La producción musical fue igualmente loable. Lucía Tavira (Aida) estuvo encantadora y magistral desde el comienzo hasta el final. Daba la sensación de haber preparado su papel con una profundidad y una inteligencia enormes, poniendo al servicio de la música todas las cualidades de su instrumento: un lujo para la música de Córdoba. Igualmente convincentes me parecieron Eduardo Aladrén (Radamés), tenor de hermoso timbre, María  Luisa Corbacho (Amneris), de voz potente y muy vibrada, así como el resto del elenco solista.

Y menciones muy especiales merecen la Banda del CSM Rafael Orozco y su directora Lucía A. Moreno Sanz, así como, muy especialmente, el Coro Ziryab y su director Carlos Castiñeira. El Coro Ziryab estuvo implicado en algunos de los momentos más brillantes y emotivos de la velada: otro lujo para la música de Córdoba.

Y, siguiendo con lujos y emociones, hablemos de la Orquesta de Córdoba y de su director Carlos Domínguez-Nieto. Aunque el comienzo fue un poquito titubeante en cuanto a la afinación, la orquesta tocó estupendamente las dos horas y media restantes, con unas secciones de viento y percusión vibrantes y una cuerda empastada y dinámica. Es una maravilla lo bien que suena la formación cordobesa bajo la batuta de Carlos Domínguez-Nieto, quien mostró su solvencia y brillantez habituales dirigiendo entramados musicales complejos, como los implicados en esta función.

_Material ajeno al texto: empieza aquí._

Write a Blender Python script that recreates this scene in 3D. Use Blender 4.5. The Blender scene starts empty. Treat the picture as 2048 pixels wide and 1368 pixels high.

Y quien, por cierto, recibió al salir al podio (antes de que sonara cualquier nota musical) una inhabitual ovación: por larga en ese contexto inicial y por estar llena de ¡bravos! y ¡Carlos! Como si el público asistente quisiera decir algo, rendir al director un sentido homenaje; porque se fuera a marchar o algo por el estilo.